If someone wants to sell it all after I’m dead, more power to them. I have no problem with that at all. If they want to light it all on fire, that’s fine with me too. I’ll be dead. I won’t care. I’m not collecting this as a historian. I’m not collecting it for posterity. I’m collecting it because I like it. I had the time and the money to put together a collection that I got a lot of enjoyment out of. When I’m gone, it won’t matter. I got what I wanted out of it. Now someone else can do what they want with it. I won’t care.
I get that not everyone can say that. That’s a separate issue. That’s a matter of hard work and responsible living and far beyond the purview of this blog. I can only say what I do. I can’t say what you should do. That’s up to you and the best of luck on that. I can only say that, if people did what I do, then all these issues would go away. I don’t care what my stamps are worth. I know, for insurance reasons, but I don’t care. I don’t sit there with a spreadsheet, and I have seen people saying this, pouring through auction results so they know what their stamps are “worth”.

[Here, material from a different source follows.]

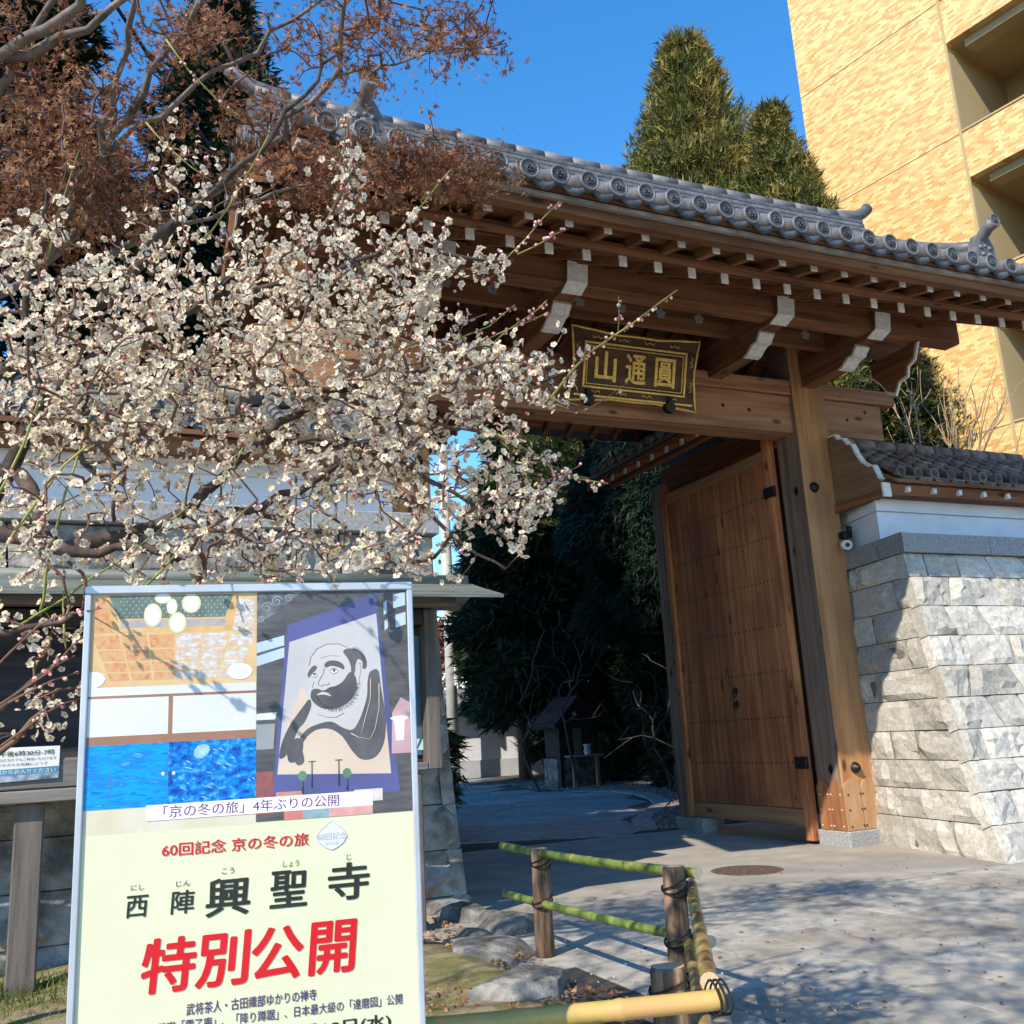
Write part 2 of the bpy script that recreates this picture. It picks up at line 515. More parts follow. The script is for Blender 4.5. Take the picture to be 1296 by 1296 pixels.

They’re not “worth” anything like that. They are “worth” whatever someone is willing to give you for them, nothing more. As I am never going to sell, I don’t care. I have more time to enjoy collecting because I don’t have to care about the minutia. I’ve done the hard work and made the money that allows me to enjoy what I do in my free time. I have no ego. I’m not trying to show off. I’m doing what makes me happy and at the end of the day, who really needs more than that? Not I, my friend. Not I.